Smartphones, computers, even China-made, spared from US tariffs

WASHINGTON: The Trump administration has announced a series of major exemptions to its punishing global tariffs -- an apparent step back in an escalating trade war with China.
A notice late Friday by the US Customs and Border Protection office said smartphones, computers and other electronics would be excluded from the import levies President Donald Trump rolled out a week ago.
The move came as retaliatory Chinese import tariffs of 125 percent on US goods took effect Saturday, with Beijing standing defiant against its primary trade competitor.
The exemptions will benefit US tech giants like Apple that make iPhones and other premium products in China, and will generally narrow the impact of the staggering 145 percent tariffs Trump has imposed this year on Chinese goods entering the United States.

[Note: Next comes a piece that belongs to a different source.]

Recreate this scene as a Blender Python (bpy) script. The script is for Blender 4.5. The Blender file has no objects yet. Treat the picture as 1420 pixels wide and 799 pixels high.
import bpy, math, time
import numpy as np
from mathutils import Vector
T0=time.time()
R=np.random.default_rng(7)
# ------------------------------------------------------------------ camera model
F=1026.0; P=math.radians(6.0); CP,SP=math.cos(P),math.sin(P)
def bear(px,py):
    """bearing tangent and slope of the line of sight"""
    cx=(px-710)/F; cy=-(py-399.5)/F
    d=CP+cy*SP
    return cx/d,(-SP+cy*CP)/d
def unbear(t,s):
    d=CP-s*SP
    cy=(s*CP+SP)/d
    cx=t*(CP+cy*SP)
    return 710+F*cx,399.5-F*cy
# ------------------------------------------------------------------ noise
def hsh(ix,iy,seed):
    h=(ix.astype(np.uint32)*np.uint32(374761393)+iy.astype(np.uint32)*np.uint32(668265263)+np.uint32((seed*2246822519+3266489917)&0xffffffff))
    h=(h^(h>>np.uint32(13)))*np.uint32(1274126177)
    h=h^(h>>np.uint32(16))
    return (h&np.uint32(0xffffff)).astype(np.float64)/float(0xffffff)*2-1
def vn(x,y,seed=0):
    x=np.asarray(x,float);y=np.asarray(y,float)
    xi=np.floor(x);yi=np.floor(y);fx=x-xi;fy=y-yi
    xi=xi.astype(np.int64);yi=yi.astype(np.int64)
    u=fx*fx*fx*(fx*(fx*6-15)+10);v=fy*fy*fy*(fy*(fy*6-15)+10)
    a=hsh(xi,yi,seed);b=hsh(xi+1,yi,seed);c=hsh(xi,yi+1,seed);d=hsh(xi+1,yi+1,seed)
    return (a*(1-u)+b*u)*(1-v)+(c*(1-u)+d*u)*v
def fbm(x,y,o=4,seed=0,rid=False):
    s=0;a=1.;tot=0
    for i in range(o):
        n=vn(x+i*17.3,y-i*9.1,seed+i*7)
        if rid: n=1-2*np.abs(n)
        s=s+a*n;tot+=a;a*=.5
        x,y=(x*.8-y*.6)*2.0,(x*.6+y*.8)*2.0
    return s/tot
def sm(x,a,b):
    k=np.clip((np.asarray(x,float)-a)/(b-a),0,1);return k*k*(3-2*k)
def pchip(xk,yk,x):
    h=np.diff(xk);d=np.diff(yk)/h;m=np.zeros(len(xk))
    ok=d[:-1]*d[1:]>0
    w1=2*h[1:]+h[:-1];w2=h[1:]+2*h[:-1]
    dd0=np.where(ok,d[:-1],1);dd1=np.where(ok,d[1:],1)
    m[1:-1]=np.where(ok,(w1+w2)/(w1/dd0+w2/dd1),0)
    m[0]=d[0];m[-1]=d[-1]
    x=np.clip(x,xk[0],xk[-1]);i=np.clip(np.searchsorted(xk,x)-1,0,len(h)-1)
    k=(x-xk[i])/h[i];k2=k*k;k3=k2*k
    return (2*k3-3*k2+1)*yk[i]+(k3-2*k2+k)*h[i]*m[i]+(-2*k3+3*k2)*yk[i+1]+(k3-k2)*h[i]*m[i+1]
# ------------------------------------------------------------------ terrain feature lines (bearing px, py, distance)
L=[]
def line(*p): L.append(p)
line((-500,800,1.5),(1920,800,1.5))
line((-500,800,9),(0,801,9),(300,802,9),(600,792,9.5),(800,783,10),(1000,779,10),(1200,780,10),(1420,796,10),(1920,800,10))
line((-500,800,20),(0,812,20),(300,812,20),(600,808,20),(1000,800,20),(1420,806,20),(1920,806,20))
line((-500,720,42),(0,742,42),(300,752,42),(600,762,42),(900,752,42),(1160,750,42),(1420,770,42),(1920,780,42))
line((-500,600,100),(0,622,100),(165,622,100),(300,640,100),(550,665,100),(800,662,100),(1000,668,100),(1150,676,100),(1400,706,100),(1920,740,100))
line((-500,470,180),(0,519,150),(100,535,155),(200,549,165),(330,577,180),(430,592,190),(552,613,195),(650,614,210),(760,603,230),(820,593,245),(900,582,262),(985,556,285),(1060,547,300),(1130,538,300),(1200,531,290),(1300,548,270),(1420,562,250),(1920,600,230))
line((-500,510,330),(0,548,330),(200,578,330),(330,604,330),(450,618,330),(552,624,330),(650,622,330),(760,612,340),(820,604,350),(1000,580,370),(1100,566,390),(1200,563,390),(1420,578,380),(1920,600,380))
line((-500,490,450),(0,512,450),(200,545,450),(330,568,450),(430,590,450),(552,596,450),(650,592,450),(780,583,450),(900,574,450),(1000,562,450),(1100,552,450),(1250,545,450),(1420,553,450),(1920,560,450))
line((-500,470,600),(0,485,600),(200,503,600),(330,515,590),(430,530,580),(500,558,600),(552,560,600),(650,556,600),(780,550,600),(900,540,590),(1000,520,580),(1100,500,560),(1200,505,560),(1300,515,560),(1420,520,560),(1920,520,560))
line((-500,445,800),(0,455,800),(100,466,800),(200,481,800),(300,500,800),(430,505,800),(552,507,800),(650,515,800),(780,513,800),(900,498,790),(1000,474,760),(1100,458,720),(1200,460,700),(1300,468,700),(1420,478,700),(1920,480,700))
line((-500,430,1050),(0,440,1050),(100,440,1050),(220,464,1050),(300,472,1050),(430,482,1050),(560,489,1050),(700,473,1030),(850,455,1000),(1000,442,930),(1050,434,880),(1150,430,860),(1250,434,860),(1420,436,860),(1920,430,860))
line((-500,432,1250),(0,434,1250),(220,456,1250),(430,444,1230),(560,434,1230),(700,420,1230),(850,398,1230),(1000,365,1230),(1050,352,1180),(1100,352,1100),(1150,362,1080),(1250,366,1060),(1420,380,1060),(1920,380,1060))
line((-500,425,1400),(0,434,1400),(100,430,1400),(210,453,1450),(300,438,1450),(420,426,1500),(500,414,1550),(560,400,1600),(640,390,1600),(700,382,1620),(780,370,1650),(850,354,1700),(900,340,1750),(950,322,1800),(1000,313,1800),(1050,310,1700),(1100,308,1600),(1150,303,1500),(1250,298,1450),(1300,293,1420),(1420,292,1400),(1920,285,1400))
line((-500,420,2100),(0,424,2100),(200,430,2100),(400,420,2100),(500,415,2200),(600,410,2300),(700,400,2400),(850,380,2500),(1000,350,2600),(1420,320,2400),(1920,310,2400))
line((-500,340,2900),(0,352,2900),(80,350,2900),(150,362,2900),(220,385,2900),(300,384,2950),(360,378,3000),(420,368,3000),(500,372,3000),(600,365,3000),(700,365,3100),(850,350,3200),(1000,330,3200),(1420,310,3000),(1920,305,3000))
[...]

Washington and Beijing's escalating tariff battle has raised fears of an enduring trade war between the world's two largest economies and sent global markets into a tailspin.
The fallout has sent particular shockwaves through the US economy, with investors dumping government bonds and the dollar tumbling.
Nevertheless, Trump insisted Friday on his Truth Social platform that "we are doing really well on our tariff policy," even after Beijing announced its latest hike.
Daniel Ives, senior equity analyst at Wedbush Securities, called the US exemptions "the best news possible for tech investors."
"US tariff exclusions will apply to computers, smartphones, and chip-making equipment which takes (away) a huge black cloud overhang for now over the tech sector," he added in a note.
Without these exemptions, he said, "the US Tech industry would be taken back a decade and the AI Revolution thesis would have been slowed significantly."